Job
Write out the listing below in full and exactly, leaving out every picture.

-------- Recorded information

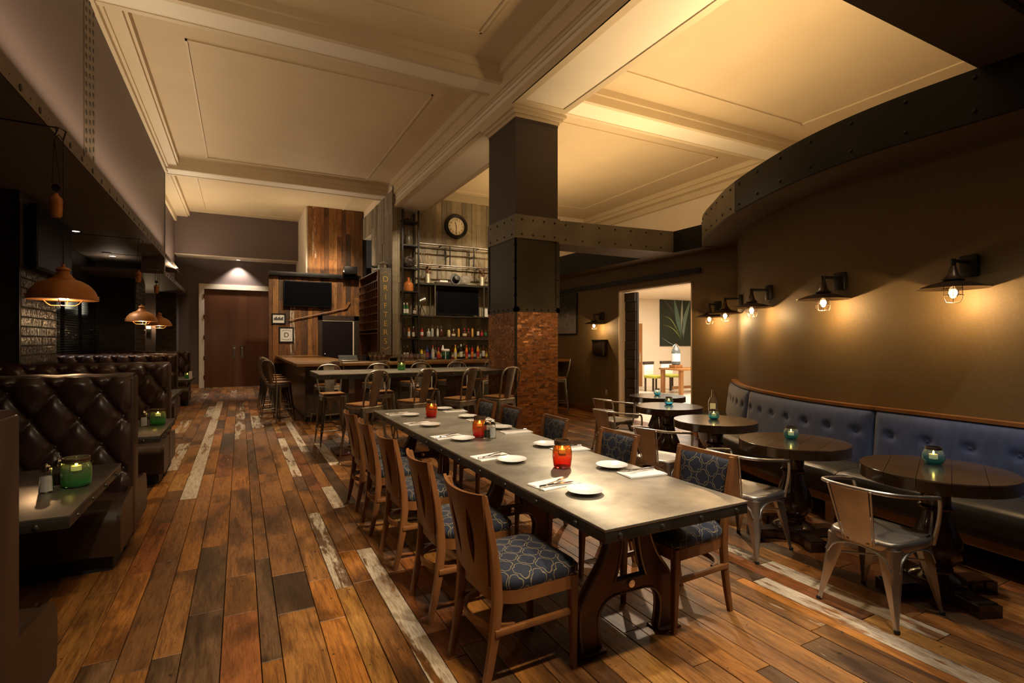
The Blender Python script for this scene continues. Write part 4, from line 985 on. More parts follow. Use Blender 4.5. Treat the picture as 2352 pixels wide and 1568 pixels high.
spec2 = [('square','red','white','red',.95),('squat','clear',None,'pale gold'),('wine','clear',None,'clear',.95),('tall','clear','white','white',.85),('flask','dark brown',None,'clear',1.15),('square','pale gold','cream','black',.95),('squat','dark brown','cream','clear'),('tall','honey',None,'black',.88),('squat','dark brown','cream','red',1.15),('squat','dark brown',None,'red',1.1),('tall','honey',None,'black',.93),('wine','dark brown','white','black'),('square','dark brown','red','dark brown',1.),('square','dark brown','green','dark brown',1.)]
row((969,984.5,993,1005,1013.5,1031,1041.5,1053.5,1067,1076,1085,1098,1106.5,1115.5),13.56,1.69,spec2,'%s from left on the shelf under the television')
sp3 = [('tall','orange','cream','orange',1.2),('wine','yellow','white','black',1.),('square','honey','yellow','black',1.2),('wine','blue','red','blue',1.1),('square','purple','blue','blue',1.),('wine','clear','white','red',1.15),('square','white','black','white',1.2),('flask','amber','red','red',1.2),('wine','red','cream','red',1.15),('tall','white','white','white',1.12),('square','dark green','green','white',1.3),('square','dark green','white','black',1.3),('tall','red','cream','dark brown',1.05),('tall','yellow','white','orange',1.1),
       ('wine','black','yellow','white',1.1),('wine','black','white','white',1.25),('tall','dark brown','cream','white',1.22),('tall','orange','red','red',1.1),('flask','blue','white','white',1.15),('tall','red','orange','black',1.1),('square','blue','white','blue',1.1),('tall','honey','red','black',1.2),('wine','pale gold','white','black',1.2),('tall','dark brown','white','black',1.25),('wine','amber','yellow','black',1.1)]
us3 = [962+i*6.45 for i in range(25)]
for i, (u, q) in enumerate(zip(us3, sp3)):
    if i in (9,10,11): continue
    Y = 13.42 if i%2 else 13.60; bottle((pY(u,780,Y)[0],Y,1.09), *q[:4], '%s from the left on the back counter' % ORD[i], q[4])
# tap head
tx = pY(1024,790,13.34)[0]
tp = thing('beer_tap_tower', 'white beer tap head with dark green handles standing among the bar bottles', 'beer tap', (tx,13.38,1.09))
part('tap_body', MB().bbox(-.10,.12,-.03,.03,.20,.27,.02).lathe([(.05,.24),(.03,.30),(.015,.36),(0,.38)],14,T(-.07)).tube([(0,0,0),(0,0,.2)],.02,10), M['ceramic'], tp)
for x in (-.055,.055): part('tap_handle', MB().bbox(x-.042,x+.042,-.040,.02,.005,.195,.012), bmat((.01,.06,.035),False), tp)
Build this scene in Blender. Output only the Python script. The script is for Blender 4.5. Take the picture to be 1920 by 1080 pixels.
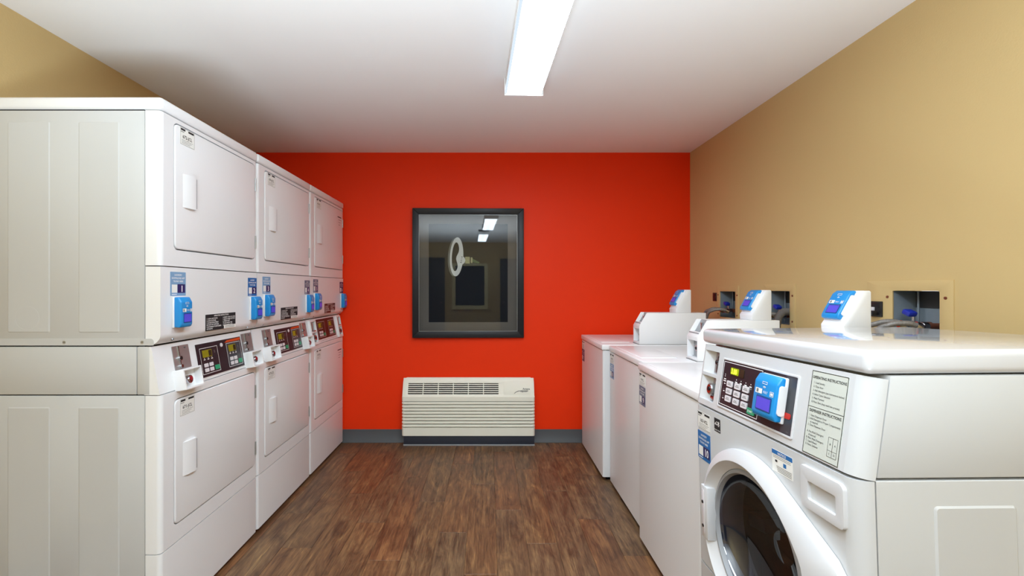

----------------

Answer in full
The Blender Python script for this scene continues. Write part 4, from line 985 on. More parts follow. Use Blender 4.5. Treat the picture as 2352 pixels wide and 1568 pixels high.
spec2 = [('square','red','white','red',.95),('squat','clear',None,'pale gold'),('wine','clear',None,'clear',.95),('tall','clear','white','white',.85),('flask','dark brown',None,'clear',1.15),('square','pale gold','cream','black',.95),('squat','dark brown','cream','clear'),('tall','honey',None,'black',.88),('squat','dark brown','cream','red',1.15),('squat','dark brown',None,'red',1.1),('tall','honey',None,'black',.93),('wine','dark brown','white','black'),('square','dark brown','red','dark brown',1.),('square','dark brown','green','dark brown',1.)]
row((969,984.5,993,1005,1013.5,1031,1041.5,1053.5,1067,1076,1085,1098,1106.5,1115.5),13.56,1.69,spec2,'%s from left on the shelf under the television')
sp3 = [('tall','orange','cream','orange',1.2),('wine','yellow','white','black',1.),('square','honey','yellow','black',1.2),('wine','blue','red','blue',1.1),('square','purple','blue','blue',1.),('wine','clear','white','red',1.15),('square','white','black','white',1.2),('flask','amber','red','red',1.2),('wine','red','cream','red',1.15),('tall','white','white','white',1.12),('square','dark green','green','white',1.3),('square','dark green','white','black',1.3),('tall','red','cream','dark brown',1.05),('tall','yellow','white','orange',1.1),
       ('wine','black','yellow','white',1.1),('wine','black','white','white',1.25),('tall','dark brown','cream','white',1.22),('tall','orange','red','red',1.1),('flask','blue','white','white',1.15),('tall','red','orange','black',1.1),('square','blue','white','blue',1.1),('tall','honey','red','black',1.2),('wine','pale gold','white','black',1.2),('tall','dark brown','white','black',1.25),('wine','amber','yellow','black',1.1)]
us3 = [962+i*6.45 for i in range(25)]
for i, (u, q) in enumerate(zip(us3, sp3)):
    if i in (9,10,11): continue
    Y = 13.42 if i%2 else 13.60; bottle((pY(u,780,Y)[0],Y,1.09), *q[:4], '%s from the left on the back counter' % ORD[i], q[4])
# tap head
tx = pY(1024,790,13.34)[0]
tp = thing('beer_tap_tower', 'white beer tap head with dark green handles standing among the bar bottles', 'beer tap', (tx,13.38,1.09))
part('tap_body', MB().bbox(-.10,.12,-.03,.03,.20,.27,.02).lathe([(.05,.24),(.03,.30),(.015,.36),(0,.38)],14,T(-.07)).tube([(0,0,0),(0,0,.2)],.02,10), M['ceramic'], tp)
for x in (-.055,.055): part('tap_handle', MB().bbox(x-.042,x+.042,-.040,.02,.005,.195,.012), bmat((.01,.06,.035),False), tp)
Build this scene in Blender. Output only the Python script. The script is for Blender 4.5. Take the picture to be 1920 by 1080 pixels.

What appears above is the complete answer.